After School Anchor
Let them land. Connection before demands.
Your child held it together all day. School demands enormous regulation — sitting still, following rules, managing friendships, suppressing big feelings in small spaces. What you see after school is not disrespect. It is release. They saved it for you because you are safe.
The behaviour you see after school is not who your child is. It is what they've been holding. You are the safe place where it comes out — that is a gift, even when it doesn't feel like one.
No demands for the first 20 minutes. Let them land.
“Hey. There's a snack. You don't have to talk yet.”
- Snack and water first. Always. Hunger and dehydration drive most after-school behaviour.
- Low stimulation: quiet space, dim screens, low demand.
- No interrogation. ‘How was your day?’ can wait — they can't access it yet.

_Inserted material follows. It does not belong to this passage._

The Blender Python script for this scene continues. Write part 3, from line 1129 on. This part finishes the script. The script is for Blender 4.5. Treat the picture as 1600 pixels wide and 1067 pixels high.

- Let them lead. Watch for the moment they're ready to connect — then meet them there.
“We're going to start homework in 15 minutes. I'll let you know when it's time.” When the time comes: give one reminder. That's it. Then follow through.
• Outdoor time / movement — resets the nervous system faster than anything • Hands-on activity: drawing, building, crafting — low demand, high regulation • Quiet couch time with a snack — no screens, no talking required • A walk together — side by side, no eye contact, often the best conversations happen here
- “How was school? (right when they walk in)”
- “You need to start homework right now.”
- “Why are you in such a bad mood?”
“I know you're tired. Homework still happens today. You choose — now or after your snack.”
Both choices lead to the same outcome. The when is flexible. The whether is not.
“After school is hard. You made it home. That's enough for right now.”